Sebab, terlalu banyak janji-janji, yang hilirnya menyakiti. Tidak hanya
sekali, ia menubi dan akhirnya sudah tuli untuk menerimanya lagi ke dalam ruang
hati.
Klandestin,
aku menemukannya pertama kali pada salah satu album foto bahasa di akun media
sosial seseorang. Ketika kucari tahu maknanya di kamus, ia berarti tersembunyi,
diam-diam. Dan, klandestin adalah buku bersampul cokelat yang kutulis-tangan,
yang harusnya kuberikan padamu dan tak pernah sampai pada akhirnya. Ia sudah
gugur – tertahan – bahkan sebelum ia sempat kamu ketahui.
Apa
kamu ingat, aku pernah bilang, ingin memberimu sesuatu – tapi itu perlu waktu,
asal kamu sabar menunggu, ini akan jadi hal manis yang pernah kubuat dalam
hidupku. Aku berharap kuserahkan ini pada seseorang yang tepat adalah kamu.

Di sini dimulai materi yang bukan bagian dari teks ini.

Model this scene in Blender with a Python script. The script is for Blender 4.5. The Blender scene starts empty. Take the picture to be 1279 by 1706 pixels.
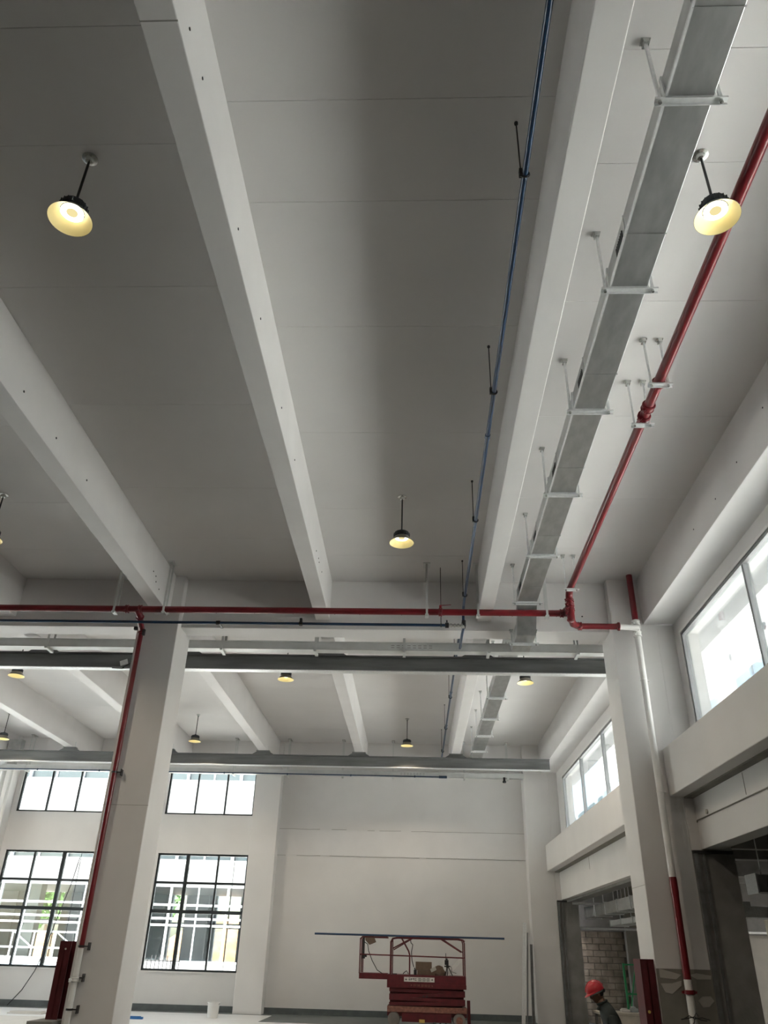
import bpy, bmesh, math, random
from mathutils import Vector, Matrix
random.seed(7)
S = bpy.context.scene
COL = S.collection

# ------------------------------------------------------------------ camera
K = 1.25       # plan units below are multiplied by K to real metres at the end of the hall
F_PX, YAW, PIT, ROL, CAM_H = 1287.416, -0.0477434654, 0.517841144, -0.0285534726, 1.6 * K
def make_camera():
    f = Vector((math.sin(YAW) * math.cos(PIT), math.cos(YAW) * math.cos(PIT), math.sin(PIT)))
    r0 = Vector((math.cos(YAW), -math.sin(YAW), 0)); d0 = f.cross(r0)
    c, s = math.cos(ROL), math.sin(ROL)
    r = c * r0 + s * d0; d = -s * r0 + c * d0
    cam = bpy.data.cameras.new('camera'); o = bpy.data.objects.new('camera', cam); COL.objects.link(o)
    m = Matrix((r, -d, -f)).transposed().to_4x4(); m.translation = Vector((0, 0, CAM_H)); o.matrix_world = m
    cam.sensor_fit = 'VERTICAL'; cam.sensor_height = 24; cam.lens = F_PX / 1706 * 24
    cam.clip_start = 0.05; cam.clip_end = 400
    S.camera = o
make_camera()

# ------------------------------------------------------------------ sky, sun, exposure
W = bpy.data.worlds.new('sky'); S.world = W; W.use_nodes = True
nt = W.node_tree; bg = nt.nodes['Background']
sky = nt.nodes.new('ShaderNodeTexSky'); sky.sky_type = 'NISHITA'
sky.sun_disc = False; sky.sun_elevation = math.radians(55); sky.sun_rotation = math.radians(205)
sky.air_density = 1.3; sky.dust_density = 3.0; sky.ozone_density = 1.0
nt.links.new(sky.outputs[0], bg.inputs[0]); bg.inputs[1].default_value = 0.30
sun = bpy.data.lights.new('sun', 'SUN'); sun.energy = 15.0; sun.angle = math.radians(0.6); sun.color = (1, .96, .91)
so = bpy.data.objects.new('sun', sun); COL.objects.link(so); so.location = (-20, -20, 40)
so.rotation_euler = Vector((0.22, 0.16, -1.0)).to_track_quat('-Z', 'Y').to_euler()
S.view_settings.view_transform = 'Standard'; S.view_settings.look = 'None'
S.view_settings.gamma = 1; S.view_settings.use_curve_mapping = False
S.view_settings.exposure = 1.72
S.cycles.max_bounces = 14; S.cycles.diffuse_bounces = 8; S.cycles.glossy_bounces = 6; S.cycles.transparent_max_bounces = 16
S.cycles.use_denoising = True; S.cycles.sample_clamp_indirect = 6.0
S.cycles.use_light_tree = True

# ------------------------------------------------------------------ materials
def ramp(nt_, fac, stops):
    r = nt_.nodes.new('ShaderNodeValToRGB'); e = r.color_ramp.elements
    while len(e) < len(stops): e.new(0.5)
    for k, (p, c) in enumerate(stops): e[k].position = p; e[k].color = (*c, 1)
    nt_.links.new(fac, r.inputs[0]); return r.outputs[0]
def mat(name, col, rough=.6, metal=0., var=.06, scale=3., bump=0., bscale=40., stretch=None, spec=.4, coat=0.):
    m = bpy.data.materials.new(name); m.use_nodes = True; t = m.node_tree; b = t.nodes['Principled BSDF']
    b.inputs['Roughness'].default_value = rough; b.inputs['Metallic'].default_value = metal
    b.inputs['Specular IOR Level'].default_value = spec; b.inputs['Coat Weight'].default_value = coat
    tc = t.nodes.new('ShaderNodeTexCoord'); mp = t.nodes.new('ShaderNodeMapping')
    t.links.new(tc.outputs['Object'], mp.inputs[0])
    if stretch: mp.inputs['Scale'].default_value = stretch
    n = t.nodes.new('ShaderNodeTexNoise'); n.inputs['Scale'].default_value = scale; n.inputs['Detail'].default_value = 6
    t.links.new(mp.outputs[0], n.inputs['Vector'])
    lo = tuple(max(0, c * (1 - var)) for c in col); hi = tuple(min(1, c * (1 + var)) for c in col)
    t.links.new(ramp(t, n.outputs['Fac'], [(.3, lo), (.7, hi)]), b.inputs['Base Color'])
    if bump:
        n2 = t.nodes.new('ShaderNodeTexNoise'); n2.inputs['Scale'].default_value = bscale; n2.inputs['Detail'].default_value = 4
        t.links.new(tc.outputs['Object'], n2.inputs['Vector'])
        bp = t.nodes.new('ShaderNodeBump'); bp.inputs['Strength'].default_value = bump; bp.inputs['Distance'].default_value = .01
        t.links.new(n2.outputs['Fac'], bp.inputs['Height']); t.links.new(bp.outputs[0], b.inputs['Normal'])
    return m
def mat_emit(name, col, st):
    m = bpy.data.materials.new(name); m.use_nodes = True; t = m.node_tree
    t.nodes.remove(t.nodes['Principled BSDF']); e = t.nodes.new('ShaderNodeEmission')
    e.inputs[0].default_value = (*col, 1); e.inputs[1].default_value = st
    t.links.new(e.outputs[0], t.nodes['Material Output'].inputs[0]); return m
def mat_glass(name, tint, gloss=1.0):
    m = bpy.data.materials.new(name); m.use_nodes = True; t = m.node_tree
    t.nodes.remove(t.nodes['Principled BSDF'])
    a = t.nodes.new('ShaderNodeBsdfTransparent'); a.inputs[0].default_value = (*tint, 1)
    g = t.nodes.new('ShaderNodeBsdfGlossy'); g.inputs['Roughness'].default_value = .02
    fr = t.nodes.new('ShaderNodeFresnel'); fr.inputs[0].default_value = 1.45
    mu = t.nodes.new('ShaderNodeMath'); mu.operation = 'MULTIPLY'; mu.inputs[1].default_value = gloss
    mx = t.nodes.new('ShaderNodeMixShader'); t.links.new(fr.outputs[0], mu.inputs[0]); t.links.new(mu.outputs[0], mx.inputs[0])
    t.links.new(a.outputs[0], mx.inputs[1]); t.links.new(g.outputs[0], mx.inputs[2])
    t.links.new(mx.outputs[0], t.nodes['Material Output'].inputs[0]); return m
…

Tapi, ini berubah menjadi monster yang menyakitiku tiap malam, bagian lain dari
mimpi burukku – sebab kamu menunjukkan padaku bagaimana cara mengucapkan
selamat tinggal. Bahwa bisa saja, ini adalah permainan. Dan, aku menjadi pemain
yang begitu serius, sampai lupa kalau permainan bukanlah yang nyata – ia adalah
sebentuk hiburan yang diciptakan karena lelahnya kita memutar-mutari rasa.
buku bersampul cokelat itu, sudah sepia |
NB.
Andai kamu tahu, tulisan ini untukmu dan ditulis setahun lalu. Ketika aku sedang mempersiapkan cara melakonkan selamat tinggal. Tapi kamu datang, kamu jadi alasan segalanya hidup dan menyala. Dan, sekarang, aku sedang berusaha menyusun epitaf dan eulogi untuk kisah berdua. Tak apa ini tentang obituari, asalkan akhirnya kedua tokohnya hidup bahagia - bukankah kita sepakat fatamorgana adalah salah satu deskripsi untuk dunia yang bagai sepintas kedip mata.